Beijing has sought worldwide access to lithium—one of the major components in electric car batteries—in order to supply its aggressive development of its domestic electric vehicle industry.
Chinese Influence
After years of Chinese investment, there are signs that Beijing holds a certain sway in Bolivia.
In 2016, Morales’s ex-girlfriend Gabriela Zapata was involved in a corruption case that proved to be a big scandal for the leader.
Zapata was the commercial manager at the Bolivian branch of China CAMC Engineering, a subsidiary of China’s state-run tool making and construction conglomerate China National Machinery Industry.
She was arrested in February 2016 as part of a corruption investigation.

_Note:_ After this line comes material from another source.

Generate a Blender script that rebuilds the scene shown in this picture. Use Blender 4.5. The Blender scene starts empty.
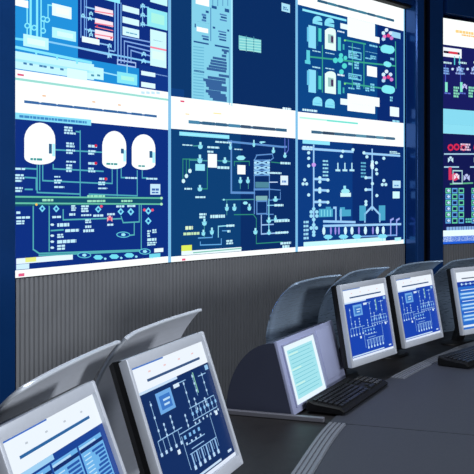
import bpy, bmesh, math, random
from mathutils import Vector, Matrix
random.seed(5)
C = bpy.context.scene.collection
R = math.radians
EYE = 1.54
HY = 193.6
F = 900.0
DESK = 0.77

# ------------------------------------------------------------------ helpers
def s2l(c):
    o = []
    for v in c[:3]:
        v = v / 255.0
        o.append(v / 12.92 if v <= 0.04045 else ((v + 0.055) / 1.055) ** 2.4)
    return o

def tag(o, label=None, cat=None, group=None, kind=None):
    if label: o['label'] = label
    if cat: o['category'] = cat
    if group: o['group'] = group
    if kind: o['kind'] = kind
    return o

def empty(name, loc, rz=0.0):
    o = bpy.data.objects.new(name, None)
    o.empty_display_size = 0.1
    o.location = loc
    o.rotation_euler = (0, 0, rz)
    C.objects.link(o)
    return o

class MB:
    def __init__(self):
        self.bm = bmesh.new()
    def box(self, lo, hi, bevel=0.0, seg=2):
        b = bmesh.new()
        bmesh.ops.create_cube(b, size=1)
        for v in b.verts:
            v.co = Vector([lo[i] + (v.co[i] + .5) * (hi[i] - lo[i]) for i in range(3)])
        if bevel > 0:
            bmesh.ops.bevel(b, geom=b.edges[:], offset=bevel, segments=seg, profile=.5, affect='EDGES')
        self.join(b)
        return self
    def join(self, b, mat=None):
        if mat is not None:
            bmesh.ops.transform(b, matrix=mat, verts=b.verts[:])
        me = bpy.data.meshes.new('t')
        b.to_mesh(me); b.free()
        self.bm.from_mesh(me)
        bpy.data.meshes.remove(me)
    def prism(self, pts, z0, z1, bevel=0.0):
        b = bmesh.new()
        lo = [b.verts.new((p[0], p[1], z0)) for p in pts]
        hi = [b.verts.new((p[0], p[1], z1)) for p in pts]
        n = len(pts)
        b.faces.new(lo[::-1]); b.faces.new(hi)
        for i in range(n):
            b.faces.new((lo[i], lo[(i+1) % n], hi[(i+1) % n], hi[i]))
        bmesh.ops.recalc_face_normals(b, faces=b.faces[:])
        if bevel > 0:
            bmesh.ops.bevel(b, geom=b.edges[:], offset=bevel, segments=2, profile=.5, affect='EDGES')
        self.join(b)
        return self
    def loft(self, rings, caps=True, close=True):
        """rings: list of equal-length closed point lists"""
        b = bmesh.new()
        vs = [[b.verts.new(p) for p in r] for r in rings]
        n = len(rings[0])
        for a, c in zip(vs, vs[1:]):
            for i in range(n if close else n - 1):
                b.faces.new((a[i], a[(i+1) % n], c[(i+1) % n], c[i]))
        if caps:
            b.faces.new(vs[0][::-1]); b.faces.new(vs[-1])
        bmesh.ops.recalc_face_normals(b, faces=b.faces[:])
        self.join(b)
        return self
    def tube(self, pts, r, n=8):
        pts = [Vector(p) for p in pts]
        rings = []
        for i, p in enumerate(pts):
            d = (pts[min(i+1, len(pts)-1)] - pts[max(i-1, 0)]).normalized()
            up = Vector((0, 0, 1)) if abs(d.z) < .95 else Vector((1, 0, 0))
            a = d.cross(up).normalized(); c = a.cross(d)
            rings.append([p + r * (math.cos(t) * a + math.sin(t) * c) for t in [2*math.pi*k/n for k in range(n)]])
        return self.loft(rings)
    def build(self, name, mat, parent=None, smooth=False, solid=0.0, loc=None):
        me = bpy.data.meshes.new(name)
        self.bm.to_mesh(me); self.bm.free()
        me.materials.append(mat)
        if smooth:
            for p in me.polygons: p.use_smooth = True
            me.set_sharp_from_angle(angle=R(35))
        o = bpy.data.objects.new(name, me)
        C.objects.link(o)
        if loc: 
            me.transform(Matrix.Translation(-Vector(loc))); o.location = loc
        if parent: o.parent = parent
        return o

# ------------------------------------------------------------------ materials
def mat(name, col, rough=.5, metal=0.0, spec=.5, noise=0.0, nscale=30.0, bump=0.0, coat=0.0, aniso=None):
    m = bpy.data.materials.new(name); m.use_nodes = True
    nt = m.node_tree; b = nt.nodes['Principled BSDF']
    lc = s2l(col)
    b.inputs['Base Color'].default_value = (*lc, 1)
    b.inputs['Roughness'].default_value = rough
    b.inputs['Metallic'].default_value = metal
    b.inputs['Specular IOR Level'].default_value = spec
    b.inputs['Coat Weight'].default_value = coat
    tc = nt.nodes.new('ShaderNodeTexCoord')
    n = nt.nodes.new('ShaderNodeTexNoise'); n.inputs['Scale'].default_value = nscale
    n.inputs['Detail'].default_value = 5
    src = tc.outputs['Object']
    if aniso:
        mp = nt.nodes.new('ShaderNodeMapping'); mp.inputs['Scale'].default_value = aniso
        nt.links.new(src, mp.inputs['Vector']); src = mp.outputs['Vector']
    nt.links.new(src, n.inputs['Vector'])
    if noise > 0:
        mx = nt.nodes.new('ShaderNodeMix'); mx.data_type = 'RGBA'
        mx.inputs['A'].default_value = (*[c * (1 - noise) for c in lc], 1)
        mx.inputs['B'].default_value = (*[min(1, c * (1 + noise)) for c in lc], 1)
        nt.links.new(n.outputs['Fac'], mx.inputs['Factor'])
        nt.links.new(mx.outputs['Result'], b.inputs['Base Color'])
    rr = nt.nodes.new('ShaderNodeMapRange')
    rr.inputs['To Min'].default_value = max(0, rough * .85); rr.inputs['To Max'].default_value = min(1, rough * 1.15)
    nt.links.new(n.outputs['Fac'], rr.inputs['Value'])
    nt.links.new(rr.outputs['Result'], b.inputs['Roughness'])
    if bump > 0:
        bp = nt.nodes.new('ShaderNodeBump'); bp.inputs['Strength'].default_value = bump
        bp.inputs['Distance'].default_value = .002
        nt.links.new(n.outputs['Fac'], bp.inputs['Height']); nt.links.new(bp.outputs['Normal'], b.inputs['Normal'])
    return m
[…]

While charges related to her arrest were not made public at the time, CAMC had been awarded millions of dollars’ worth of contracts in Bolivia, including a railway project and a salt extraction and refinery plant.
In May 2017, Zapata was sentenced to 10 years in prison for money laundering, illegitimate contributions, and inappropriate use of public goods and services.
According to Bolivian newspaper El Deber, a court document showed that Zapata had lacked the necessary qualifications and work experience for her position at CAMC.
Morales’s political opponents accused him of influence-peddling, according to AP, a charge Morales denied.
Another incident involving the United Nations also revealed China’s influence on Bolivia.
On April 13, 2018, the United States, British, and French forces launched airstrikes against Syria, in response to a poison gas attack a week earlier, allegedly by the Syrian army, that killed at least 70 people in the Syrian city of Douma.
In response to the airstrikes, Russia called for an emergency meeting, proposing a resolution condemning “aggression” by the three countries, according to AP.
After a vote by the 15-member Security Council, eight countries voted against the Russian draft resolution while four countries abstained.
Russia only received votes from two countries—China and Bolivia.
Bolivia Political Crisis
The country now faces a crisis, as Morales has set himself up for another term in office.
Bolivia’s constitution stipulates that presidents can only serve a maximum of two 5-year terms.
But in April 2013, a court ruling allowed Morales to run for office for a third term in October 2014. The court ruling stated that Morales’s first term in office did not count toward the two-term limitation under the constitution because it was passed in December 2009, after Morales had already begun serving his first term.
In November 2017, another court ruling scrapped the presidential term limits. The court’s decision paves the way for Morales to run for his fourth term in the general election to be held in October 2019.
U.S. Sens. Bob Menendez (D-N.J.), Dick Durbin (D-Ill.), and Ted Cruz (R-Texas) recently introduced a bipartisan resolution raising concerns about the country’s future. “It is important for all parties to respect Bolivia’s Constitution, which includes term limits that serve as an important institutional check against corruption and abuses of power,” Cruz said in a Feb. 1 press release by the U.S. Senate Committee on Foreign Relations, of which the senators are members.
They called for democratic principles and supporting “the Bolivian people’s desire to maintain presidential term-limits.”
The senators also noted that Bolivia had aligned itself with “rogue and illegitimate regimes including Maduro’s in Venezuela.”
In the ongoing political turmoil in Venezuela, the legitimacy of embattled Venezuelan dictator Nicolás Maduro has been challenged by opposition leader Juan Guaidó.
A number of countries have announced their support for the latter, including the United States, Canada, Argentina, and Brazil.
But Beijing has staunchly defended Maduro.